New Available Databases

To help you trace an immigrant, LAC is pleased to offer you the following research tools, which include digitized images of documents:

Passenger Lists
Passenger lists (RG 76) were the official immigration documents from 1865 to 1935. The lists contain information such as the name, age, country of origin, occupation and destination of each passenger. The lists are organized by port and date of arrival. This database provides access to passenger lists for the ports of Québec (1865-1921), Halifax (1881-1912, to 1922 shortly), Saint John (1900-1912), North Sydney (1906-1908), Vancouver (1905-1912) and Victoria (1905 to 1912 shortly).
Passenger Lists

Montreal Emigrant Society
Organizations such as the Montreal Emigrant Society were founded to help immigrants. This research tool provides access to 1,945 references to people who received aid from the Montreal Emigrant Society between May 12 and November 5, 1832.
Montreal Emigrant Society Passage Book

Port of New Westminster
The Department of Immigration created documents specifically for new arrivals from China. The research tool provides access to 470 references to Chinese immigrants who arrived at the port of New Westminster between 1887 and 1908.
Port of New Westminster Register of Chinese Immigrants

Upper Canada and Canada West Naturalization Records
Before 1947, foreigners could petition for naturalization. LAC holds several naturalization registers for Upper Canada/Canada West (now Ontario), for the years 1828 to 1850 only, organized by year within each county. This research tool contains 3,344 references.
Upper Canada and Canada West Naturalization Records

Immigrant Diaries and Guides
Nearly 15,000 pages of immigrant diaries and immigration guides have been digitized for this project. The origin of the diaries, the language in which they were written and the subjects they discuss vary from one diary to the next. They demonstrate the full range of the Canadian immigrant experience: emigration, the trip, migration and travel within Canada, as well as life in Canada as told by Canadian settlers. The diaries and guides were written or published at various times, from the mid-18th century to the beginning of the Second World War; some diaries are incomplete and may end abruptly.
Immigrant Diaries and Guides

Western Land Grants
The first 130 reels of microfilm of letters patent representing about 95,000 images, have been digitized. These land patents, issued by the Land Grants Office of the Department of the Interior after July 18, 1883, were distributed between 1883 and 1930 in Manitoba, Saskatchewan and Alberta, and along the railway zone of British Colombia.
Western Land Grants

The Ward Chipman Papers
Ward Chipman the Elder, (1754-1824), a Massachusetts lawyer, was also an army administrator in the State of New York between 1777 and 1783. In 1784, he settled in New Brunswick, where he served as solicitor general until 1808.
The Ward Chipman Papers contain muster rolls of Loyalists, and their families, who were members of demobilized regiments and who settled in Nova Scotia and New Brunswick. This research tool provides access to nearly 19,000 references to Loyalist families.
The Ward Chipman Papers

The Likacheff-Ragosine-Mathers Collection (LI-RA-MA)
The Likacheff-Ragosine-Mathers collection (LI-RA-MA) contains documents created between 1898 and 1922 by the consular offices of the Tsarist Russian Empire in Canada. The series on passports and identity papers is comprised of about 11,400 files on Jewish, Ukrainian and Finnish immigrants who came to Canada from the Russian Empire. The series includes passport applications and questionnaires containing general information.
The Likacheff-Ragosine-Mathers Collection (LI-RA-MA)

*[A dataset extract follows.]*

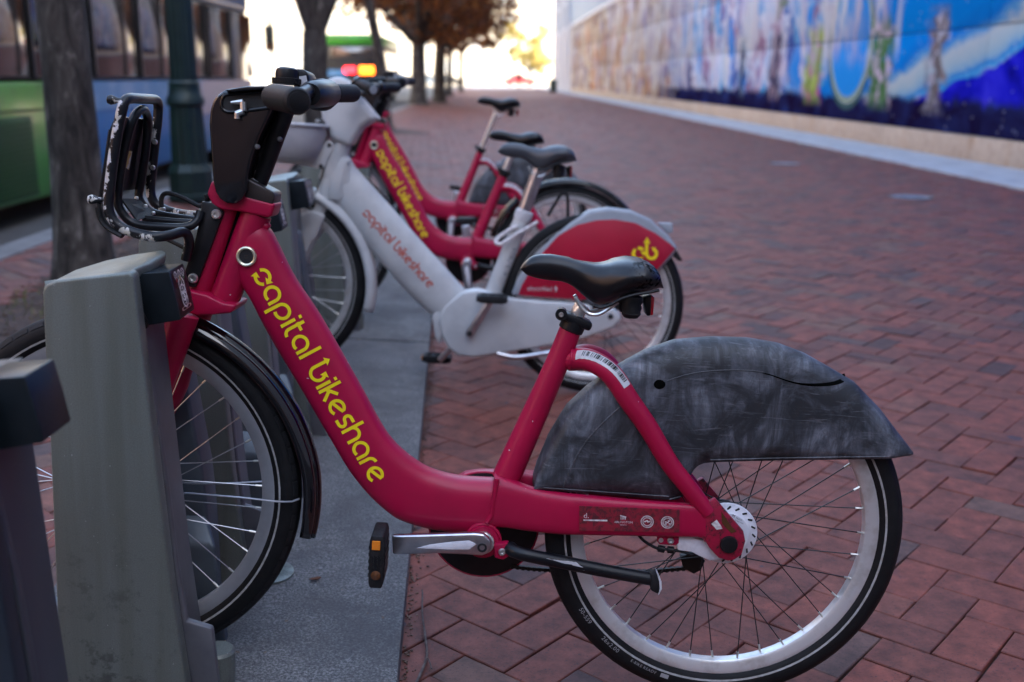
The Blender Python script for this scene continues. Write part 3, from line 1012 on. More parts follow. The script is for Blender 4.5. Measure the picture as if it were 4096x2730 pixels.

Lower Canada Land Petitions (Coming soon)
When New France became a British colony in 1763, the land system changed. New lands were now granted as part of townships instead of seigneuries. Many early settlers, both military and civilian, submitted petitions to the Governor to obtain Crown land. The Lower Canada Land Petitions contain petitions for grants or leases of land and other administrative records. This research tool provides access to more than 93,000 references to individuals who lived in present-day Quebec between 1764 and 1841.